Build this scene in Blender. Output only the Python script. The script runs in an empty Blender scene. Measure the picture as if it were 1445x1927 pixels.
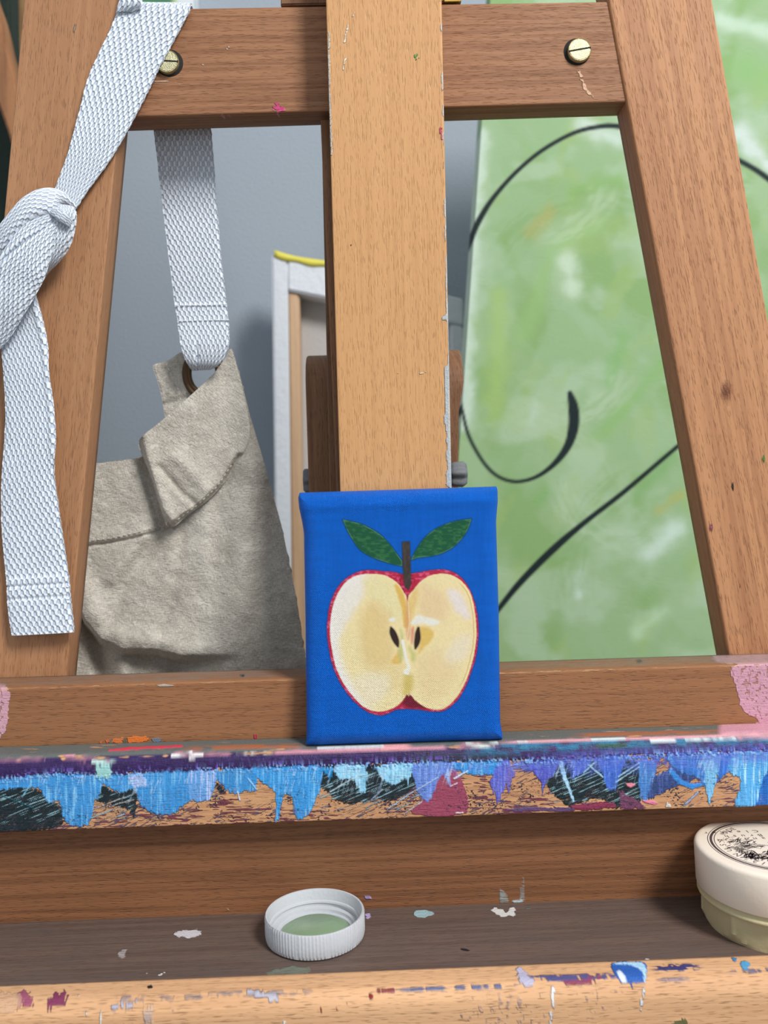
import bpy, math, random
import numpy as np
from mathutils import Vector, Matrix

random.seed(4); rng = np.random.default_rng(4)
COL = bpy.context.scene.collection
# ---------------------------------------------------------------- camera model
W, Hh, F = 1445.0, 1927.0, 1600.0
CX, CY = W/2, Hh/2
FOOTX, FOOTY, ROLL = 690.0, 930.0, 0.029
HZ = 1.15                       # height of the lens above the floor
yaw = math.atan((CX-FOOTX)/F); pit = math.atan((CY-(FOOTY-(CX-FOOTX)*ROLL))/F)
fw = Vector((math.sin(yaw)*math.cos(pit), math.cos(yaw)*math.cos(pit), -math.sin(pit)))
r0 = fw.cross(Vector((0, 0, 1))).normalized(); u0 = r0.cross(fw)
rt = r0*math.cos(ROLL)-u0*math.sin(ROLL); up = u0*math.cos(ROLL)+r0*math.sin(ROLL)
CAMP = np.array((0.0, 0.0, HZ))
nF, nR, nU = np.array(fw), np.array(rt), np.array(up)

def at(px, py, D):
    """world point(s) seen at a pixel, on the plane Y = D"""
    px = np.asarray(px, float); py = np.asarray(py, float); D = np.asarray(D, float)
    px, py, D = np.broadcast_arrays(px, py, D)
    d = nF*F + nR*(px-CX)[..., None] + nU*(CY-py)[..., None]
    return CAMP + d*(D/d[..., 1])[..., None]
def atz(px, py, z):
    d = nF*F + nR*(px-CX) + nU*(CY-py)
    return CAMP + d*((z-HZ)/d[2])
def proj(P):
    v = np.asarray(P)-CAMP
    zf = v@nF
    return CX+F*(v@nR)/zf, CY-F*(v@nU)/zf

# ---------------------------------------------------------------- numpy drawing helpers
def lin(c):
    c = np.asarray(c, float)/255.0
    return np.where(c <= .04045, c/12.92, ((c+.055)/1.055)**2.4)
def L4(c): return tuple(float(v) for v in lin(c))+(1.0,)
def _hash(ix, iy, s):
    n = (ix.astype(np.int64)*374761393 + iy.astype(np.int64)*668265263 + s*982451653) & 0xffffffff
    n = ((n ^ (n >> 13))*1274126177) & 0xffffffff
    return ((n ^ (n >> 16)) & 0xffff)/65535.0
def vn(x, y, s=0):
    x = np.asarray(x, float); y = np.asarray(y, float)
    ix = np.floor(x); iy = np.floor(y); fx = x-ix; fy = y-iy
    fx = fx*fx*(3-2*fx); fy = fy*fy*(3-2*fy)
    a = _hash(ix, iy, s); b = _hash(ix+1, iy, s); c = _hash(ix, iy+1, s); d = _hash(ix+1, iy+1, s)
    return (a*(1-fx)+b*fx)*(1-fy)+(c*(1-fx)+d*fx)*fy
def fbm(x, y, s=0, o=4):
    t = 0; a = .5; n = 0
    for k in range(o):
        t = t+a*vn(x*2**k, y*2**k, s+k*17); n += a; a *= .5
    return t/n
def dseg(x, y, P, widths=None):
    """distance to polyline (minus local half width when given)"""
    best = np.full(np.shape(x), 1e9)
    for k in range(len(P)-1):
        ax, ay = P[k]; bx, by = P[k+1]
        dx, dy = bx-ax, by-ay; q = dx*dx+dy*dy+1e-12
        t = np.clip(((x-ax)*dx+(y-ay)*dy)/q, 0, 1)
        d = np.hypot(x-ax-t*dx, y-ay-t*dy)
        if widths is not None: d = d-(widths[k]*(1-t)+widths[k+1]*t)*.5
        best = np.minimum(best, d)
    return best
def sdpoly(x, y, P):
    P = list(P); d = dseg(x, y, P+[P[0]]); ins = np.zeros(np.shape(x), bool)
    n = len(P)
    for k in range(n):
        x1, y1 = P[k]; x2, y2 = P[(k+1) % n]
        if y1 == y2: continue
        c = ((y1 > y) != (y2 > y)) & (x < (x2-x1)*(y-y1)/(y2-y1)+x1)
        ins ^= c
    return np.where(ins, -d, d)
def sm(e0, e1, v):
    t = np.clip((v-e0)/(e1-e0), 0, 1); return t*t*(3-2*t)
def smooth_poly(P, n=4, closed=True):
    P = [np.array(p, float) for p in P]; N = len(P); out = []
    rngk = range(N) if closed else range(N-1)
    for k in rngk:
        if closed: p0, p1, p2, p3 = P[k-1], P[k], P[(k+1) % N], P[(k+2) % N]
        else: p0, p1, p2, p3 = P[max(k-1, 0)], P[k], P[k+1], P[min(k+2, N-1)]
        for j in range(n):
            t = j/n
            out.append(.5*((2*p1)+(-p0+p2)*t+(2*p0-5*p1+4*p2-p3)*t*t+(-p0+3*p1-3*p2+p3)*t**3))
    if not closed: out.append(P[-1])
    return [tuple(p) for p in out]
def cat(rows, n):
    R = np.array(rows, float); N = len(R); out = []
    for k in range(N-1):
        p0, p1, p2, p3 = R[max(k-1, 0)], R[k], R[k+1], R[min(k+2, N-1)]
        for j in range(n):
            t = j/n; out.append(.5*((2*p1)+(-p0+p2)*t+(2*p0-5*p1+4*p2-p3)*t*t+(-p0+3*p1-3*p2+p3)*t**3))
    out.append(R[-1]); return np.array(out)
class Paint:
    """albedo of dried paint, with alpha = how much paint covers the bare surface"""
    def __init__(s, x, y):
        s.x, s.y = x, y; s.c = np.zeros(x.shape+(3,)); s.a = np.zeros(x.shape); s.h = np.zeros(x.shape)
    def over(s, m, col, h=0.0):
        col = lin(col) if np.ndim(col) == 1 else col
        m = np.clip(m, 0, 1); na = m+s.a*(1-m)
        w = np.where(na > 1e-6, m/np.maximum(na, 1e-6), 0)
        s.c = s.c*(1-w[..., None])+col*w[..., None]; s.a = na; s.h = s.h*(1-m*.5)+h*m
    def rgba(s): return np.concatenate([s.c, s.a[..., None]], -1)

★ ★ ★

Could the lines from the top of the material through the line with "from mathutils import Vector, Matrix" be repeated exactly, pictures left out?

Build this scene in Blender. Output only the Python script. The script runs in an empty Blender scene. Measure the picture as if it were 1445x1927 pixels.
import bpy, math, random
import numpy as np
from mathutils import Vector, Matrix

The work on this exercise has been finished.